COURT OF APPEALS DECISION DATED AND RELEASED September 27, 1995 |
NOTICE |
A party may file with the
Supreme Court a petition to review an adverse decision by the Court of
Appeals. See § 808.10 and
Rule 809.62, Stats. |
This opinion is subject to
further editing. If published, the
official version will appear in the bound volume of the Official Reports. |
No. 94-3315-CR-NM
STATE
OF WISCONSIN IN COURT OF
APPEALS
DISTRICT II
STATE OF WISCONSIN,
Plaintiff-Respondent,
v.
PATRICK A. HAYDEN,
Defendant-Appellant.
APPEAL from a judgment
and an order of the circuit court for Fond du Lac County: STEVEN W. WEINKE, Judge. Affirmed.
BROWN, J. Patrick A. Hayden
appeals from a judgment of conviction and an order denying his postconviction
motion to withdraw his plea. Hayden's
appellate counsel, Attorney Patrick A. Hall, has filed a no merit report
pursuant to Rule 809.32, Stats., and Anders v. California,
386 U.S. 738 (1967). Hayden has not
filed a response.[1] As required by Anders, this
court has independently reviewed the record.
We conclude that an appeal would lack arguable merit. Therefore, we affirm the judgment of
conviction and the postconviction order.
On December 28, 1991,
Hayden was involved in a fight with Nicholas Schwind. Hayden was charged with misdemeanor battery and felony bail
jumping. Prior to trial, a plea
agreement was reached. Under that
agreement, the State agreed to dismiss the bail jumping charge and reduce the
battery charge to disorderly conduct, to which Hayden would plead. The parties would jointly request that
Hayden be placed on probation for one year, to run concurrent with another
probation term.
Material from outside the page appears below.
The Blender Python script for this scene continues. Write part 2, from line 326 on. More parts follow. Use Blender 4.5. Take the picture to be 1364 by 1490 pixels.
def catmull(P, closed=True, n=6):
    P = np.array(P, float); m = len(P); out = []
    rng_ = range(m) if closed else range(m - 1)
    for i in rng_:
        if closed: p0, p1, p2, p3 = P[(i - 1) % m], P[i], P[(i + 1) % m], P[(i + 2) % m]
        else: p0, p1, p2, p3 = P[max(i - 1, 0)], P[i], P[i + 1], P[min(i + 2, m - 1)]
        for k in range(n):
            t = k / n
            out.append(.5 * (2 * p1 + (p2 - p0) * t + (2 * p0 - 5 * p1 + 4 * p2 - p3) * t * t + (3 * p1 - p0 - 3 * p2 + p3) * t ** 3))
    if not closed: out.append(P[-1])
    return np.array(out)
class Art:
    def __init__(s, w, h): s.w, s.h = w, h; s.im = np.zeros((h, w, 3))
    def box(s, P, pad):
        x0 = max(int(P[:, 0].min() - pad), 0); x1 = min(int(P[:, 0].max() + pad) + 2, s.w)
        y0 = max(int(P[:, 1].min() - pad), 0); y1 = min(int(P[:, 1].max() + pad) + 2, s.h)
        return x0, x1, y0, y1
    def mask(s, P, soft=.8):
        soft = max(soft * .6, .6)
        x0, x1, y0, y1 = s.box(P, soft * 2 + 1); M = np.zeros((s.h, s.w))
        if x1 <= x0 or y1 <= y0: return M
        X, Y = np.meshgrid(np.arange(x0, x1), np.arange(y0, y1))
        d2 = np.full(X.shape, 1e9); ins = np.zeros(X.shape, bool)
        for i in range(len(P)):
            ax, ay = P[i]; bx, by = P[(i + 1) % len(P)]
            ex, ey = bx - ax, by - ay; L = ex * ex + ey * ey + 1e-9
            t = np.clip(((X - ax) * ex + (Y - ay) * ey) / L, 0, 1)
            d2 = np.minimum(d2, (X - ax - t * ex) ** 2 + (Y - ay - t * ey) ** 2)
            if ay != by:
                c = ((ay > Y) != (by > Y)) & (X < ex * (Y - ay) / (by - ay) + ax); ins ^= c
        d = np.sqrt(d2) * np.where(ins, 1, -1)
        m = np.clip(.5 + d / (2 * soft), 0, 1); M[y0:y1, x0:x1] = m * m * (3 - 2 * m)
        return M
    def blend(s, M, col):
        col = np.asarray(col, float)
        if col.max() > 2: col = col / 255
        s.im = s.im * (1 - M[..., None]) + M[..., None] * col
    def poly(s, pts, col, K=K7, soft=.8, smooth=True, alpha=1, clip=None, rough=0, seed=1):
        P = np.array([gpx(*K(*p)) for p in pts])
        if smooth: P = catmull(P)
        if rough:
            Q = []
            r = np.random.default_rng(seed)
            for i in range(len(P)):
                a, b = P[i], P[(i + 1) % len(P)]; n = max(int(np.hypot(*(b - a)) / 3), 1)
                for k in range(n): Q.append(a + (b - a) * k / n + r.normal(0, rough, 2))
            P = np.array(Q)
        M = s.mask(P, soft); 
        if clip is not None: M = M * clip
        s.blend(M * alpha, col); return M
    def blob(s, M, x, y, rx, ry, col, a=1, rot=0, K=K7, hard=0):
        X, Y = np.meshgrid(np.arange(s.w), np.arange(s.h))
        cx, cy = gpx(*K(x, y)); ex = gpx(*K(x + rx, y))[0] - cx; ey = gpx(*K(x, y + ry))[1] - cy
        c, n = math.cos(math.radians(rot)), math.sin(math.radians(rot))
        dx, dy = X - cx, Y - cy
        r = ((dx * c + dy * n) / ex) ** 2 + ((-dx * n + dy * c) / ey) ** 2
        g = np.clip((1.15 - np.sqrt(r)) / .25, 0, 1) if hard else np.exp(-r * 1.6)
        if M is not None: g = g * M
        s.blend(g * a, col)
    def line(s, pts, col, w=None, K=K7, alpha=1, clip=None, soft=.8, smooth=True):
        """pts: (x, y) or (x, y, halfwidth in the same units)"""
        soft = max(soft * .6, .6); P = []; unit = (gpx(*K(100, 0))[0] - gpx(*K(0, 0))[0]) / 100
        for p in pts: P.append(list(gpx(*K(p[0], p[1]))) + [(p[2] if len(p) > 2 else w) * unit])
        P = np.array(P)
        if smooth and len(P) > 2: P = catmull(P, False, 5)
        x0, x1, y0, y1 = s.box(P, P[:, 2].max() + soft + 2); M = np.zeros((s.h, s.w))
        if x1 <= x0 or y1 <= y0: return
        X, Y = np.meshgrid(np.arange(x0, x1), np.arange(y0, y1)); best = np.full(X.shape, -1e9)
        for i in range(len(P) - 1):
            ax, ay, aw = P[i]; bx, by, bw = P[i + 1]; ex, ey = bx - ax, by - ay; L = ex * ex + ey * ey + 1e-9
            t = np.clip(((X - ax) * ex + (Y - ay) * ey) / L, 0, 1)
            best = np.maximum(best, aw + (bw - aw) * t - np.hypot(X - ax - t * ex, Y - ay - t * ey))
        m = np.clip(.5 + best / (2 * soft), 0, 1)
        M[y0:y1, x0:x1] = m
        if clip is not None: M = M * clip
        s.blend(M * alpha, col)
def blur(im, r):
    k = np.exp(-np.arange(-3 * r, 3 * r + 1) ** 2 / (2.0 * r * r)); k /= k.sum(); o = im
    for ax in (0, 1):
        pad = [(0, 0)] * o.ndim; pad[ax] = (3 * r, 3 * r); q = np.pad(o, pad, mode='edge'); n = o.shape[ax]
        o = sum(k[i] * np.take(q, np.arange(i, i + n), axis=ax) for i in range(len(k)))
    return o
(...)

The State agreed not to
oppose Hayden's request to reduce his sentence in another matter and
restitution would be determined at a later date. Hayden entered a no contest plea, and the court sentenced Hayden
consistent with the plea agreement.
In the no merit report,
counsel discusses whether a continued challenge to Hayden's no contest plea
would be frivolous. After reviewing the
plea colloquy, we agree with counsel's conclusion that Hayden entered his plea
knowingly, voluntarily and intelligently, and that the trial court properly
denied Hayden's postconviction motion to withdraw his plea.
Section 971.08(1)(a), Stats., mandates that when accepting a
plea, a trial court must address the defendant personally to determine that the
plea is made voluntarily with an understanding of the nature of the charges and
the potential punishment if convicted.
The transcript of the plea hearing establishes that the trial court
complied with the procedures set forth in § 971.08 and State v.
Bangert, 131 Wis.2d 246, 389 N.W.2d 12 (1986). The terms of the negotiated plea agreement
were discussed, and the court reminded Hayden that it was not bound to accept
the parties' recommended disposition.
The court explained the elements of the crime and the potential
penalties. The court reviewed the plea
questionnaire that Hayden had completed.
Hayden indicated that he understood the various constitutional rights
that he was waiving by his plea. A
completed plea questionnaire is competent evidence that the plea was entered
voluntarily, knowingly and intelligently.
See State v. Moederndorfer, 141 Wis.2d 823, 827-28,
416 N.W.2d 627, 629-30 (Ct. App. 1987).
The record shows that Hayden knowingly, voluntarily and intelligently
pleaded no contest, and an argument that Hayden's plea was entered in violation
of his constitutional or statutory rights would be frivolous.
At the postconviction
hearing, Hayden raised two points.
First, he insisted that he had acted in self-defense. However, Hayden's motivation became
irrelevant when he entered his no contest plea, especially in light of the
reduction of the charge from battery to disorderly conduct.
Second, Hayden asserted
that the State had reneged on part of the plea agreement because his sentence
from another court was not reduced. The
record shows that the State did not oppose Hayden's request to reduce his
sentence in an unrelated matter. The
State did what it agreed to do. The
State cannot be held responsible if the court rejected Hayden's request.
Based on an independent
review of the record, this court finds no basis for reversing the judgment of
conviction or the postconviction order.
Any further appellate proceedings would be without arguable merit within
the meaning of Anders and Rule
809.32, Stats. Accordingly, the judgment and the order are
affirmed, and Hall is relieved of any further representation of Hayden in this
matter.
By the Court.—Judgment
and order affirmed.
[1] In a series of three orders, this court rejected Hayden's attempt to file a 100-page response. In the third order, issued on August 3, 1995, this court ordered that the no merit report would be addressed without a response from Hayden. Hayden moves for reconsideration of that order. The motion is denied.